**SOURCE EXCERPT**
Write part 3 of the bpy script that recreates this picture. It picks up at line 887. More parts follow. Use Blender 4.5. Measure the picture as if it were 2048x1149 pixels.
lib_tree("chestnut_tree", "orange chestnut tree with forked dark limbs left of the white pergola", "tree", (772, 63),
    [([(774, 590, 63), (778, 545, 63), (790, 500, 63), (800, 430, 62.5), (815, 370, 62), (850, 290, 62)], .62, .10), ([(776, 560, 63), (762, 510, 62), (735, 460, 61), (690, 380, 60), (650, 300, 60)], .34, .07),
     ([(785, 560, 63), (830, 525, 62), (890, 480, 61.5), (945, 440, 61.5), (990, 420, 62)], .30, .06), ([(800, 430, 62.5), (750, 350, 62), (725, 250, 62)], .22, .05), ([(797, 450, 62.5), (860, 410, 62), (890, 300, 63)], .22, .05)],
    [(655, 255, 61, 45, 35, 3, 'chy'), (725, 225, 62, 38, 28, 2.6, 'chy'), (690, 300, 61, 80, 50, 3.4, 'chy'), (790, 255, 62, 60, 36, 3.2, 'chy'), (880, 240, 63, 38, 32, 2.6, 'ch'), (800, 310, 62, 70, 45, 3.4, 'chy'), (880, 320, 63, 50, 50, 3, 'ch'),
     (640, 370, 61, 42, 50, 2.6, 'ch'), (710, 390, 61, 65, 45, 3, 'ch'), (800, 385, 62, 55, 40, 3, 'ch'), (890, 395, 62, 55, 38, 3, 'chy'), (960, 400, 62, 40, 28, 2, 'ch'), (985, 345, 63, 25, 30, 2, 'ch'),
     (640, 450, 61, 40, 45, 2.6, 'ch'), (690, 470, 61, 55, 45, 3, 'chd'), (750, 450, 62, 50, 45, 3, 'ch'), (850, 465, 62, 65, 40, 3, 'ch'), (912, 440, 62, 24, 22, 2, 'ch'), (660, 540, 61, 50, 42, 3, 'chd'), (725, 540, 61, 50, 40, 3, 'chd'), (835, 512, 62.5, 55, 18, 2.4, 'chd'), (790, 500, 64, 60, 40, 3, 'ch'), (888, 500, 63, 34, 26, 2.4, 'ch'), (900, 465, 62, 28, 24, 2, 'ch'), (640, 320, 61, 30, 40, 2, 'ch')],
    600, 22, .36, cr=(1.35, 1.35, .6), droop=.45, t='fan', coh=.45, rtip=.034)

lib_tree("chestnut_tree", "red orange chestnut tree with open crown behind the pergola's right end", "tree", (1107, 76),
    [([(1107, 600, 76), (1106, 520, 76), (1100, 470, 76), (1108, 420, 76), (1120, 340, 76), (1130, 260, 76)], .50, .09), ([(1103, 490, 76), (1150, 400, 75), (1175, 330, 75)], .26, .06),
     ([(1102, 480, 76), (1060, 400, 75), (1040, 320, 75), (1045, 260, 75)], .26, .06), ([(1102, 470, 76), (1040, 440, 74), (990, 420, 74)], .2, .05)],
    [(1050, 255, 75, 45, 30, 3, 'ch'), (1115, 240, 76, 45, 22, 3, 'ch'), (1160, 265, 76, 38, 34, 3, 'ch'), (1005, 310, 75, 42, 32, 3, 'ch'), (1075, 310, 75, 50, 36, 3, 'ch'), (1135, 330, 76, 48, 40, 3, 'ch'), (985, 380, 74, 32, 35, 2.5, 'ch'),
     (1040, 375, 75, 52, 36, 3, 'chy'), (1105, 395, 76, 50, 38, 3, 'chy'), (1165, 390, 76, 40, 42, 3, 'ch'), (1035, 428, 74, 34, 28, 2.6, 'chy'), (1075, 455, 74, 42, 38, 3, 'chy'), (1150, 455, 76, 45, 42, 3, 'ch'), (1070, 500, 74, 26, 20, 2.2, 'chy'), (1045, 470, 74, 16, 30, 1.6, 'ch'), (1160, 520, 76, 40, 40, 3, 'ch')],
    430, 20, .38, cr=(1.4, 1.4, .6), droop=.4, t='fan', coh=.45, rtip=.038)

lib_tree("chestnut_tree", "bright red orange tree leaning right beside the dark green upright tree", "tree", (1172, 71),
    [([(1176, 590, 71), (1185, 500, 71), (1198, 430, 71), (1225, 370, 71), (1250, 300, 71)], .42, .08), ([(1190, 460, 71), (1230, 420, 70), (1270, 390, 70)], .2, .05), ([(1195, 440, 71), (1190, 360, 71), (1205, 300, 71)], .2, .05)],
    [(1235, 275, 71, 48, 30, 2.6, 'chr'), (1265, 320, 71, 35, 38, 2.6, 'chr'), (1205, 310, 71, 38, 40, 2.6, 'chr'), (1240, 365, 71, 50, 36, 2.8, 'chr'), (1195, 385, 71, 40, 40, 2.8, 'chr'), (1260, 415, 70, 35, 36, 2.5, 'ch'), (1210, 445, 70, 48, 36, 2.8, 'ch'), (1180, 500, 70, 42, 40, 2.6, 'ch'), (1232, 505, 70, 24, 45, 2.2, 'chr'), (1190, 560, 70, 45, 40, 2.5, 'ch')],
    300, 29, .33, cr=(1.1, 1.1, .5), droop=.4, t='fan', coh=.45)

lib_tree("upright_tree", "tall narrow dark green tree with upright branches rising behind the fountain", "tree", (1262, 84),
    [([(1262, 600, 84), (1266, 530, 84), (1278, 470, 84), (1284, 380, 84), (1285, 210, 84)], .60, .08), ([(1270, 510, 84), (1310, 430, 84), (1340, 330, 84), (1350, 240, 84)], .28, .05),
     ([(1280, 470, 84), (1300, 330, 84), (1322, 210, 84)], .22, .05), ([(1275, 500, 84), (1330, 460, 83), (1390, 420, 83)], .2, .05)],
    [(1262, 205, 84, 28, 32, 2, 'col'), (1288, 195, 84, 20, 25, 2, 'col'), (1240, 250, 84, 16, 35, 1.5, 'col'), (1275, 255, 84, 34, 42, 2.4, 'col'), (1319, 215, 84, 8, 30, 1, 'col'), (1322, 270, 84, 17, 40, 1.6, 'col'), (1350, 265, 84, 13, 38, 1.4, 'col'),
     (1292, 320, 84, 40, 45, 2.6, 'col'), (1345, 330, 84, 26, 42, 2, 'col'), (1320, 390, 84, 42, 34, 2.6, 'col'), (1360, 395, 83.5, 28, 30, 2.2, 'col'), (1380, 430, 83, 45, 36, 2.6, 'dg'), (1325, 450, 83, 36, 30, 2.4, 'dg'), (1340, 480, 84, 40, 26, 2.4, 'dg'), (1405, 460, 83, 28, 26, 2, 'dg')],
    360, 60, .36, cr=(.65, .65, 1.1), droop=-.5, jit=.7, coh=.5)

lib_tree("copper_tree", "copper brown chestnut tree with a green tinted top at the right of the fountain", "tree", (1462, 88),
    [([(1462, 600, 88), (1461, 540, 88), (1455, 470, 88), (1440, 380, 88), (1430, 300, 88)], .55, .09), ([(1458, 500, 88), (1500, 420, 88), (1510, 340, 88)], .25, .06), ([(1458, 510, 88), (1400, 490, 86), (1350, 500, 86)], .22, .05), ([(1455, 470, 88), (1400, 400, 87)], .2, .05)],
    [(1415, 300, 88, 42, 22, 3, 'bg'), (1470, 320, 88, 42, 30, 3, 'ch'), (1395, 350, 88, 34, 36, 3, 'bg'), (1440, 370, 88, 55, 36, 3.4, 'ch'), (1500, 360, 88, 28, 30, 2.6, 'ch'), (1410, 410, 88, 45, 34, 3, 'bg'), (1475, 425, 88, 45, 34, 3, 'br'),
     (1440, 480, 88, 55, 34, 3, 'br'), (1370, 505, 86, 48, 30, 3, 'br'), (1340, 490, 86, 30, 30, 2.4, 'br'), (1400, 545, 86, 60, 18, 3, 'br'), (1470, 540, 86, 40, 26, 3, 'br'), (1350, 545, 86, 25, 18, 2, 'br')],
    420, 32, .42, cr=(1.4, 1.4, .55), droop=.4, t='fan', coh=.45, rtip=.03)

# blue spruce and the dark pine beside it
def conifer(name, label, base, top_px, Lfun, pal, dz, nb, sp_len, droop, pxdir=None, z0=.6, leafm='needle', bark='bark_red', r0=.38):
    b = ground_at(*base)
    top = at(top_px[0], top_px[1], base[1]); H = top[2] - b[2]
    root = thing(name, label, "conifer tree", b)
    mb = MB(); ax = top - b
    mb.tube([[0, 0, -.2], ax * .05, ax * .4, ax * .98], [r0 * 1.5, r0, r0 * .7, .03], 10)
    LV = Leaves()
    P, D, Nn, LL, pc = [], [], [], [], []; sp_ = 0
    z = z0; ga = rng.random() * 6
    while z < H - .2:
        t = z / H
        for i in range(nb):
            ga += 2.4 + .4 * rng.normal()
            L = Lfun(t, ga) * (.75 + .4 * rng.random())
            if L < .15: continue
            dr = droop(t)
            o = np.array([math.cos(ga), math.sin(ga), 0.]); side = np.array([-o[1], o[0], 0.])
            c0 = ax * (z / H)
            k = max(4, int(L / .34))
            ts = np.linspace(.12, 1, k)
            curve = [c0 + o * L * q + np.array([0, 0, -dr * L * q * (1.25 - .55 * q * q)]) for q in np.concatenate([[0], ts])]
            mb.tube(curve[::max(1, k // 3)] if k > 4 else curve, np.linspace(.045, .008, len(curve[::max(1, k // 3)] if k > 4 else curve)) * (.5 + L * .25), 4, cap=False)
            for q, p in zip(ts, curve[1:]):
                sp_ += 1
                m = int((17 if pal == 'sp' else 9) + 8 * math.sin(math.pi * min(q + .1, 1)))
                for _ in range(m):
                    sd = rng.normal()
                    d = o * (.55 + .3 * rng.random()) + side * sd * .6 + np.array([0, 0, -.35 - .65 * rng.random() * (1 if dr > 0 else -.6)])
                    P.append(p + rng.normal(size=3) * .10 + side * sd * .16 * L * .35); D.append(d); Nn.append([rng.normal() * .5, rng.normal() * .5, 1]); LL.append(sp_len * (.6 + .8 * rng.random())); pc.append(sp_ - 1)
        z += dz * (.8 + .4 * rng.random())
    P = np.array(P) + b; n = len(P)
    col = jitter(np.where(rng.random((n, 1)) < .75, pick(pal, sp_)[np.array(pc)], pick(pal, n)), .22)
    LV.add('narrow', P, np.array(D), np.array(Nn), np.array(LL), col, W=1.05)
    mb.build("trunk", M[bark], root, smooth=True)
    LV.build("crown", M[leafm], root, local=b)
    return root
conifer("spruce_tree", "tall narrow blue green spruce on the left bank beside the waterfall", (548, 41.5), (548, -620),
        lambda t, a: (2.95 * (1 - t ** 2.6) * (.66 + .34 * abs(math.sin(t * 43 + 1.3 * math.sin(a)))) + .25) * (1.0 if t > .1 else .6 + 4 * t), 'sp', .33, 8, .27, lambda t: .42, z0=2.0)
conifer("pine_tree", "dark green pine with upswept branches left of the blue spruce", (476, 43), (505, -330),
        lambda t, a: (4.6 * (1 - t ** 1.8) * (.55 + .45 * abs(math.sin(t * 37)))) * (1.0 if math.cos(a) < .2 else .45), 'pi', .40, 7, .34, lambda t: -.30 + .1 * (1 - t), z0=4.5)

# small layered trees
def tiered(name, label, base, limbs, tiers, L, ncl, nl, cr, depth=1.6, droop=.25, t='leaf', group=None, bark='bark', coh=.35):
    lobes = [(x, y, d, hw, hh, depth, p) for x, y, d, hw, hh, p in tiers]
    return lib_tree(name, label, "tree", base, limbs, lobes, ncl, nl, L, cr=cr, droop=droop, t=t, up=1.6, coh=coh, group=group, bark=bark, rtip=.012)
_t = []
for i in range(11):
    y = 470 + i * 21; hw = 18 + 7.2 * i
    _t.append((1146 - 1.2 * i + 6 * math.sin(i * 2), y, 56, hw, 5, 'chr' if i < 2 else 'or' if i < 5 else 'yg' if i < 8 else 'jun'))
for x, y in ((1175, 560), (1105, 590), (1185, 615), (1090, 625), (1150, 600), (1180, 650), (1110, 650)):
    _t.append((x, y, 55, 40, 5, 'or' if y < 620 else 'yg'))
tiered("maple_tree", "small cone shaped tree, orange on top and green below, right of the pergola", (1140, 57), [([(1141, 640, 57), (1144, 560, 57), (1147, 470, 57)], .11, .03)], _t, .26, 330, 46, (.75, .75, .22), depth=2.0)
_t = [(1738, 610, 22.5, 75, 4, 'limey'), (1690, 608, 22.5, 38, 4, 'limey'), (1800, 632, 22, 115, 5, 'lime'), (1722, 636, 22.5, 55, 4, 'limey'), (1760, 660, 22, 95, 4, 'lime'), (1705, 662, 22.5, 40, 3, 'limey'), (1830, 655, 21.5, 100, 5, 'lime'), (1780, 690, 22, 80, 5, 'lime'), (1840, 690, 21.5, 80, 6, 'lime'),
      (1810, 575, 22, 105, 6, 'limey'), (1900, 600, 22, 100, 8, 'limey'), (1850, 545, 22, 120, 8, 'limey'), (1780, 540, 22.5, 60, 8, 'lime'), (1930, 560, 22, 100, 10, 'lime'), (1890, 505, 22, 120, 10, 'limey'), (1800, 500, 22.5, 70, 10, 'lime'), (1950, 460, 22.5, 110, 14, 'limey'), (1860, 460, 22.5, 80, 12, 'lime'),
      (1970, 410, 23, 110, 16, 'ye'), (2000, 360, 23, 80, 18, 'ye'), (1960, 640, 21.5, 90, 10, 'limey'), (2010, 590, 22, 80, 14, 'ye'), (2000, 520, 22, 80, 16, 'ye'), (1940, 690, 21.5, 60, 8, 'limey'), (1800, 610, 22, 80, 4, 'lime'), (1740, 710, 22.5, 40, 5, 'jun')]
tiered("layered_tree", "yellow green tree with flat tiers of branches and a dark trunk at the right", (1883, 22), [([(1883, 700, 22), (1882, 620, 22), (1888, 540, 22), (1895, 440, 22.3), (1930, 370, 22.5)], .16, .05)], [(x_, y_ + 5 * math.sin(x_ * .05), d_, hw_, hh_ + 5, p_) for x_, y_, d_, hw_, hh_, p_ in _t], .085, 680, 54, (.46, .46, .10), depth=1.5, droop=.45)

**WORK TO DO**
Copy, please, exactly the lines that start at the first line of the data and end at the line containing "t='fan', coh=.45, rtip=.034)", both kept and no others.

**SOLUTION FOR THIS TASK**
Write part 3 of the bpy script that recreates this picture. It picks up at line 887. More parts follow. Use Blender 4.5. Measure the picture as if it were 2048x1149 pixels.
lib_tree("chestnut_tree", "orange chestnut tree with forked dark limbs left of the white pergola", "tree", (772, 63),
    [([(774, 590, 63), (778, 545, 63), (790, 500, 63), (800, 430, 62.5), (815, 370, 62), (850, 290, 62)], .62, .10), ([(776, 560, 63), (762, 510, 62), (735, 460, 61), (690, 380, 60), (650, 300, 60)], .34, .07),
     ([(785, 560, 63), (830, 525, 62), (890, 480, 61.5), (945, 440, 61.5), (990, 420, 62)], .30, .06), ([(800, 430, 62.5), (750, 350, 62), (725, 250, 62)], .22, .05), ([(797, 450, 62.5), (860, 410, 62), (890, 300, 63)], .22, .05)],
    [(655, 255, 61, 45, 35, 3, 'chy'), (725, 225, 62, 38, 28, 2.6, 'chy'), (690, 300, 61, 80, 50, 3.4, 'chy'), (790, 255, 62, 60, 36, 3.2, 'chy'), (880, 240, 63, 38, 32, 2.6, 'ch'), (800, 310, 62, 70, 45, 3.4, 'chy'), (880, 320, 63, 50, 50, 3, 'ch'),
     (640, 370, 61, 42, 50, 2.6, 'ch'), (710, 390, 61, 65, 45, 3, 'ch'), (800, 385, 62, 55, 40, 3, 'ch'), (890, 395, 62, 55, 38, 3, 'chy'), (960, 400, 62, 40, 28, 2, 'ch'), (985, 345, 63, 25, 30, 2, 'ch'),
     (640, 450, 61, 40, 45, 2.6, 'ch'), (690, 470, 61, 55, 45, 3, 'chd'), (750, 450, 62, 50, 45, 3, 'ch'), (850, 465, 62, 65, 40, 3, 'ch'), (912, 440, 62, 24, 22, 2, 'ch'), (660, 540, 61, 50, 42, 3, 'chd'), (725, 540, 61, 50, 40, 3, 'chd'), (835, 512, 62.5, 55, 18, 2.4, 'chd'), (790, 500, 64, 60, 40, 3, 'ch'), (888, 500, 63, 34, 26, 2.4, 'ch'), (900, 465, 62, 28, 24, 2, 'ch'), (640, 320, 61, 30, 40, 2, 'ch')],
    600, 22, .36, cr=(1.35, 1.35, .6), droop=.45, t='fan', coh=.45, rtip=.034)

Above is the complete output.